Es cierto que para juzgar los conflictos sociales debe evitarse el maniqueísmo, y que la realidad no se pinta en blanco y negro. Por ello vale preguntarse cómo deben jugar las variables de historia y contexto alrededor de los grupos en resistencia. ¿Se puede juzgar por igual la protesta, eventualmente disruptiva, de grupos excluidos históricamente del reparto de la riqueza y de la garantía de derechos mínimos, que la de otros grupos socialmente “mejor integrados” que se expresan en códigos distintos (los camisas blancas, por ejemplo)? ¿Qué códigos de comunicación deben regir para evaluar la necesidad de violencia por parte del Estado, los códigos del ministro López Bonilla, los de la ministra del Águila? ¿Se puede tener criterio para juzgar la “peligrosidad” de los patojos, desconociendo por completo el contexto del que vienen? ¿Qué criterio determina que la vida e integridad de una ministra “rescatada” sea más importante que la de un grupo de estudiantes apaleadas indiscriminadamente? ¿De quién es la mano que dibuja las fronteras entre legalidad y legitimidad en este reino de la impunidad? ¿Se vale esperar actitud democrática de una ciudadanía que nace y crece en la zozobra y la lucha por la sobrevivencia, y que se enfrenta a la violencia sistemática de su propio gobierno?

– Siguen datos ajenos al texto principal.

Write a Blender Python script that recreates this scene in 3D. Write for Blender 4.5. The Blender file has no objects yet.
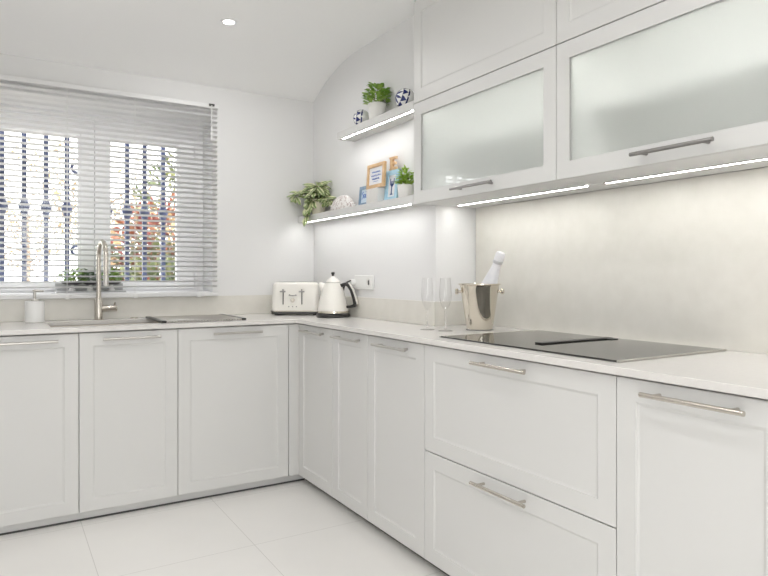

Hay un quiebre social enorme, una lectura clasista del derecho y la justicia que es ineludible en este análisis, como en el de las manifestaciones indígenas y campesinas: los patojos tiran piedras y eso constituye violencia y delito; pero los patojos reciben palos y pedradas y eso es seguridad y orden público. Los patojos piden diálogo y participación y eso es intransigencia, no su derecho; mientras que el gobierno se asoma al diálogo de mala gana y armado hasta los dientes, y eso es benevolencia, no su obligación. En un escenario tal, la ministra se declara ofendida y los patojos son unos vándalos. Y no hablo de meras sutilezas, sino de un discurso lentamente absorbido por todos nosotros gracias al soporte de los medios de información, que desde hace semanas vienen presentando a los estudiantes como criminales. Ojo, que en cuanto la normalizamos, esa violencia silenciosa puede ser más peligrosa que los mismos garrotes.
El gobierno continúa apostando por el camino seguro hacia la deslegitimación y la pérdida de autoridad. Yo me pregunto ¿cómo vamos a evitar que el uso indiscriminado de la fuerza empobrezca nuestras ya precarias libertades democráticas? ¿Cómo vamos a evitar el retorno de lógicas militaristas que deriven en nuevas formas de despotismo? ¿Es posible dialogar desde “mecanismos jurídicos” con un poder harto ilegítimo, con un poder incapaz de controlar su propia ira, su propio despotismo, su propia bravuconería?
¿Quiere el gobierno hablar de diálogo con los estudiantes? ¿Queremos nosotros un debate público robusto para la solución de conflictos? Partamos entonces de considerar quiénes han participado hasta hoy en ese debate, en qué condiciones y con qué posiciones. Partamos de considerar que una inmensa parte de la sociedad ha sido no solo marginada, sino bloqueada para exponer sus demandas y sus puntos de vista en la esfera pública. Partamos de un indispensable sentido de reparación política para los históricamente ausentes. Consideremos que esa reparación implica admitir que los ideales públicos de lo bueno, lo malo, lo legal y lo ilegal, han sido definidos de manera elitista y autoritaria. De lo contrario, no digamos que hablamos de diálogo.